Snowwrestlers point is interesting, why is a warrant needed for a phone tap? You are clearly enlisting a 3rd parties help, and I think the general public knows that their phone company can listen in on their calls... People are clearly sharing the content of the call as much as the number with the Telco. It seems odd that there are 2 standards here, particularly as it's the same transaction.


A warrant is needed because there are explicit wiretapping laws that protect the content of phone communication. This was not a legal principle that was bootstrapped from an interpretation of the fourth amendment.


There may be explicit laws for wiretapping phones, but the expectation of privacy in email does rest on the 4th Amendment. Here's an example of a ruling on emails that are held by a 3rd party:

https://www.eff.org/deeplinks/2010/12/breaking-news-eff-vict...

So there does seem to be a weird double standard in the "3rd party doctrine" between content and routing information.

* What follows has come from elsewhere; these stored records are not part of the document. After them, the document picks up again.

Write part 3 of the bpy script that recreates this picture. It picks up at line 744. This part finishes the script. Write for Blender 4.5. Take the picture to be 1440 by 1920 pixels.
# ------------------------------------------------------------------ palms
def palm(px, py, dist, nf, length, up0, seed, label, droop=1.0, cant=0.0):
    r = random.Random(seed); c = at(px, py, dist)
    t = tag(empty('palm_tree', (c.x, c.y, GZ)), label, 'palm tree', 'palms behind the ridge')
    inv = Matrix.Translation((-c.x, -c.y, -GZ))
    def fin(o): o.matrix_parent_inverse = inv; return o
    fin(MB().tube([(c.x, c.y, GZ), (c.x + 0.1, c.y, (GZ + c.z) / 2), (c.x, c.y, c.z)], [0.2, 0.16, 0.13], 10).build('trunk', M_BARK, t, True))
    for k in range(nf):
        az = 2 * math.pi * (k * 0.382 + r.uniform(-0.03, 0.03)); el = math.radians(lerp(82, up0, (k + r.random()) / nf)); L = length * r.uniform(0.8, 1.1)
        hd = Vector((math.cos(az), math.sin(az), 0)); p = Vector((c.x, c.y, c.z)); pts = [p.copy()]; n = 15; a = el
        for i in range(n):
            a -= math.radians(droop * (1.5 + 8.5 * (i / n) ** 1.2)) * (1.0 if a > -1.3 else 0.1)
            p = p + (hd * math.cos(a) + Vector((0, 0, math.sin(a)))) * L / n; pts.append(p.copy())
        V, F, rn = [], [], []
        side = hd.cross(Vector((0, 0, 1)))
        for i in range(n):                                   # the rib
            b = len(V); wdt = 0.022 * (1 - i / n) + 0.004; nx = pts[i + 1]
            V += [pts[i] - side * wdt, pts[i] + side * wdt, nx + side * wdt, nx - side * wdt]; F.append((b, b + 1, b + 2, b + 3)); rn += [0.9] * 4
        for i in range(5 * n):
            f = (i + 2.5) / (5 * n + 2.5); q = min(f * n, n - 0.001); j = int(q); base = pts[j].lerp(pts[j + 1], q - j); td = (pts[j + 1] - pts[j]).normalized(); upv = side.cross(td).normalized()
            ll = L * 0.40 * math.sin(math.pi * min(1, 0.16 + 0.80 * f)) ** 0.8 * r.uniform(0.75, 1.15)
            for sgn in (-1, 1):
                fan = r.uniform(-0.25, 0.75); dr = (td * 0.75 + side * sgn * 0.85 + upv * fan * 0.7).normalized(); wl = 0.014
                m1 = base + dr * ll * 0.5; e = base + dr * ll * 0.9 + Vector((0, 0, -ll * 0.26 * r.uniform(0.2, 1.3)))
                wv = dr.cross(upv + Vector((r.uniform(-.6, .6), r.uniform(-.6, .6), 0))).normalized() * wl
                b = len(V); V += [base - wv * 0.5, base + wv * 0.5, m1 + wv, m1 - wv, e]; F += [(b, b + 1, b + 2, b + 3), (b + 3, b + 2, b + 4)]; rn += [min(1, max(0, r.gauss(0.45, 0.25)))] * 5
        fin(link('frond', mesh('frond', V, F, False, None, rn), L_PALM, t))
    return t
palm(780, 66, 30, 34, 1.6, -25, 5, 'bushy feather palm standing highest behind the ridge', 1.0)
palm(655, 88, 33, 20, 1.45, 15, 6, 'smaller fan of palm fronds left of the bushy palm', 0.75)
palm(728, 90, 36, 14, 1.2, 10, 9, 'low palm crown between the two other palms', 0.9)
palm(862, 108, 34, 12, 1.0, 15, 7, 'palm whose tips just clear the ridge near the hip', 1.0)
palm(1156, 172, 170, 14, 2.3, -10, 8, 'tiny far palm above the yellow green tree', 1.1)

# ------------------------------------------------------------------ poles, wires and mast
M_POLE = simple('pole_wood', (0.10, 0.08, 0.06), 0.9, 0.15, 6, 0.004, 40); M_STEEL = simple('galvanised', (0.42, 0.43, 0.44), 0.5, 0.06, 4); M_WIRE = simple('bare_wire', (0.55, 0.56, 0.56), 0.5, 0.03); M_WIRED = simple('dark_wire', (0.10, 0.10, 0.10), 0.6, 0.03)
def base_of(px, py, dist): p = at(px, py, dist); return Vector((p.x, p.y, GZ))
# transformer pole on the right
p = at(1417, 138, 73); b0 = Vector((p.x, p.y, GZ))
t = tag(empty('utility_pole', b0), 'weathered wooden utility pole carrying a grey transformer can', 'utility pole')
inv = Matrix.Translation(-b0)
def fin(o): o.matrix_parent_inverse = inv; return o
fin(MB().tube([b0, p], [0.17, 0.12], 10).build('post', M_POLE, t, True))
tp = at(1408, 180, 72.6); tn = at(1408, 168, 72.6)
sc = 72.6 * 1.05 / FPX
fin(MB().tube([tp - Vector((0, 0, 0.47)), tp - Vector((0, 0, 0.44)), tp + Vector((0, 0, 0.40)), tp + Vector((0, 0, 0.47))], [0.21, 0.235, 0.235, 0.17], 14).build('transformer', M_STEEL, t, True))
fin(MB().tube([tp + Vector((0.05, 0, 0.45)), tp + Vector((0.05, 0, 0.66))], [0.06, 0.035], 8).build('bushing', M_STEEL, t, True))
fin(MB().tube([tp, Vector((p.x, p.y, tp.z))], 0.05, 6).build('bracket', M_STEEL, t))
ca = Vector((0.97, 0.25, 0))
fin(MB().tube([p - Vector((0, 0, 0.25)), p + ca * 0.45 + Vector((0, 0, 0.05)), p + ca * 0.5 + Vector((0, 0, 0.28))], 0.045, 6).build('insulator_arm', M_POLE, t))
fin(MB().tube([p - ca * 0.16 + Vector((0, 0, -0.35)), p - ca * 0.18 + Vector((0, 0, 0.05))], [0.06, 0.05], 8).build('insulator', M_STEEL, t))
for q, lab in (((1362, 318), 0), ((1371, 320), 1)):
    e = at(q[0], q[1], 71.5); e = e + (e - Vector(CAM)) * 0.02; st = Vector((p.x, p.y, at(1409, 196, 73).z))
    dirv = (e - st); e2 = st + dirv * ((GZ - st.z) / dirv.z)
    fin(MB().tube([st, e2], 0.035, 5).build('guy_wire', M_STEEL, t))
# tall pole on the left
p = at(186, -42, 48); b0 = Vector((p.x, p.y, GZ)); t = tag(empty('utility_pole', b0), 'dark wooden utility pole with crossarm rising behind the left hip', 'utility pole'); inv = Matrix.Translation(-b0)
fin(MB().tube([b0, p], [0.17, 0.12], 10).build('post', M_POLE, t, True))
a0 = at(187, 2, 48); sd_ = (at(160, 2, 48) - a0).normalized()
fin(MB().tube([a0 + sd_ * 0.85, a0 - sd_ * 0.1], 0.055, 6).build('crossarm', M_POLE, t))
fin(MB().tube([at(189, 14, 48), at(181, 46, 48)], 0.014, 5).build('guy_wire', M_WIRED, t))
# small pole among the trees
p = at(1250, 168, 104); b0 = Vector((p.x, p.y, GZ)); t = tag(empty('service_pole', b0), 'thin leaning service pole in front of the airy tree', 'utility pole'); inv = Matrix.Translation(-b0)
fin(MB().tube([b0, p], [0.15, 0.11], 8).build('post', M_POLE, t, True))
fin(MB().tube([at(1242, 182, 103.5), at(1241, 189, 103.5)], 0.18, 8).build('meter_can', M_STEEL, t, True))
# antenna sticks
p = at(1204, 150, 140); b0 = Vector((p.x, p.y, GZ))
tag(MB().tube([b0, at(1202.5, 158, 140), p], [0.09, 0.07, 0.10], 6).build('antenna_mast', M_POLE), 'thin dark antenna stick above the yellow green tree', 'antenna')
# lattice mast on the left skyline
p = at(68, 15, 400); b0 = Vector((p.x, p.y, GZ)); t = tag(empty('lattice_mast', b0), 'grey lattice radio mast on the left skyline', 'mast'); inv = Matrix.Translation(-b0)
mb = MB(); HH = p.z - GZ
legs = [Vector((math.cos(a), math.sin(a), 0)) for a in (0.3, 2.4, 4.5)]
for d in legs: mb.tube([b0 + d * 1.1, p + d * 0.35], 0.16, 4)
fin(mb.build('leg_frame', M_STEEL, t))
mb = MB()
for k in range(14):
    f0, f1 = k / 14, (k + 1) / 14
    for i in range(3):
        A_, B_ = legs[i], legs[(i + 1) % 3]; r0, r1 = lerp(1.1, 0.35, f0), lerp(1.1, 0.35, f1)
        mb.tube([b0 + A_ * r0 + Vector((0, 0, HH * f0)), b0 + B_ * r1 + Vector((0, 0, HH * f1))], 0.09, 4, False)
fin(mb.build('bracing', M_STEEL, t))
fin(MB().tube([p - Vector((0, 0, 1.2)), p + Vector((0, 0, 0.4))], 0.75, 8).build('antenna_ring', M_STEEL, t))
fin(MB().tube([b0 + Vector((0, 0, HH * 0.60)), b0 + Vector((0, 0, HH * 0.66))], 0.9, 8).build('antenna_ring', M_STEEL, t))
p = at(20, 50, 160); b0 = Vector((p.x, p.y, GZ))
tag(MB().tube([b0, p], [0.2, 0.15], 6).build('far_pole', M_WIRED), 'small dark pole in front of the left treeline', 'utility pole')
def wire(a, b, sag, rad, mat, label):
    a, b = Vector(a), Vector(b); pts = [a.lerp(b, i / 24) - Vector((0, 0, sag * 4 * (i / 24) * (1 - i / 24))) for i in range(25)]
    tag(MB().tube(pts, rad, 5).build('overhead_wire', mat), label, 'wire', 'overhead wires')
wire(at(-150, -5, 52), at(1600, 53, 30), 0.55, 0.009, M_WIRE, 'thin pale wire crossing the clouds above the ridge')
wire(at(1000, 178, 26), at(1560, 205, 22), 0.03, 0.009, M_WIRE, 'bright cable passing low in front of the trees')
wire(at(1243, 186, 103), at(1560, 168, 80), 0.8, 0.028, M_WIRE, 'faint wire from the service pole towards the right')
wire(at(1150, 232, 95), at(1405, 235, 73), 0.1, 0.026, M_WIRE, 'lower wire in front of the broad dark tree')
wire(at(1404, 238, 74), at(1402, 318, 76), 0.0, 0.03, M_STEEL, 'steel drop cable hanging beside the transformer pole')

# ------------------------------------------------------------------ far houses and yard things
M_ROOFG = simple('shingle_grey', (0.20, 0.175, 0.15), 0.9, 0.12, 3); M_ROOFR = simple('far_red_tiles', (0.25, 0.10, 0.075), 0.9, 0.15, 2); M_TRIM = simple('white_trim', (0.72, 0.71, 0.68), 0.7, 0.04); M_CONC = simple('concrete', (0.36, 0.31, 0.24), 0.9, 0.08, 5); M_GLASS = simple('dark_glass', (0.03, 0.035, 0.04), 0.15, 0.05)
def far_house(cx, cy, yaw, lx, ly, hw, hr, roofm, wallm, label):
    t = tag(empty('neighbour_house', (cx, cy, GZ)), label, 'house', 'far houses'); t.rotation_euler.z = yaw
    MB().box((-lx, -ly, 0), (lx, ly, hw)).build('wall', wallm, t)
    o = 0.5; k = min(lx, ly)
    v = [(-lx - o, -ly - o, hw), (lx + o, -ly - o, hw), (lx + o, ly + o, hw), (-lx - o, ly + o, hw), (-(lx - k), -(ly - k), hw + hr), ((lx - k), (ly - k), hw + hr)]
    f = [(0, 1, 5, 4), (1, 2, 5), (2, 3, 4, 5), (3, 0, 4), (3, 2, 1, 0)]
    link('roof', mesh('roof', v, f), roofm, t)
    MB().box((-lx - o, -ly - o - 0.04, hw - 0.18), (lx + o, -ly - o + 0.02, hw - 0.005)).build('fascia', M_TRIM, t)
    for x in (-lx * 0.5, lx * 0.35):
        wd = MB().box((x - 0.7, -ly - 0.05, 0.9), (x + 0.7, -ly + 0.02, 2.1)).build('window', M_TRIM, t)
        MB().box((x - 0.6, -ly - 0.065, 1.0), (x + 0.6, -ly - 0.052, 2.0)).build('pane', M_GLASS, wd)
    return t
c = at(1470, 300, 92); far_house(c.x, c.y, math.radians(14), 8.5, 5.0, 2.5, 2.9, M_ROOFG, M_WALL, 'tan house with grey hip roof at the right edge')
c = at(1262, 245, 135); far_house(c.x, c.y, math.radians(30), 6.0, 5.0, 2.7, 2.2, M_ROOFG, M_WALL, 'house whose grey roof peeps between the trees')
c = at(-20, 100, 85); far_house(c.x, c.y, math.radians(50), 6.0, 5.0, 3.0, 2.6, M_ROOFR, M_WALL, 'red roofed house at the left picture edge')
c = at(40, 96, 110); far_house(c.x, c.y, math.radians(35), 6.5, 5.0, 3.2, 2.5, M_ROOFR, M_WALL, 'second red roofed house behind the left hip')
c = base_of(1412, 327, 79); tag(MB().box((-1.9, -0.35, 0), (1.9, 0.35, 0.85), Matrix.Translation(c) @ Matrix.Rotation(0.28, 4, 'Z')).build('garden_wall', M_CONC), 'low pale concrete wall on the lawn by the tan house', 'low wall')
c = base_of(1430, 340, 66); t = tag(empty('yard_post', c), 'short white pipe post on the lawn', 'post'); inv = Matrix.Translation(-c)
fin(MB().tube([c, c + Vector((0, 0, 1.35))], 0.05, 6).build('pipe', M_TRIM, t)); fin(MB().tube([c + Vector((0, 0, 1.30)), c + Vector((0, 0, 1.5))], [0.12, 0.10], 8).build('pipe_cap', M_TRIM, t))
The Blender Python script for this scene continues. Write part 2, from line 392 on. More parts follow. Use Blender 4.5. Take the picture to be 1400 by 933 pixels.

I think if you asked 100 people on a random street what part of email they expect to be private, almost everyone would answer "all of it." I agree with the EFF that the Smith ruling is outdated.

edit: clarity


But how many people know about Smith v. Maryland?

If you went back in time and asked people if they thought they gave up privacy when they dropped off their film, they would say "hell no." Especially since photo lab workers were prosecuted for doing things like keeping copies of photos they like.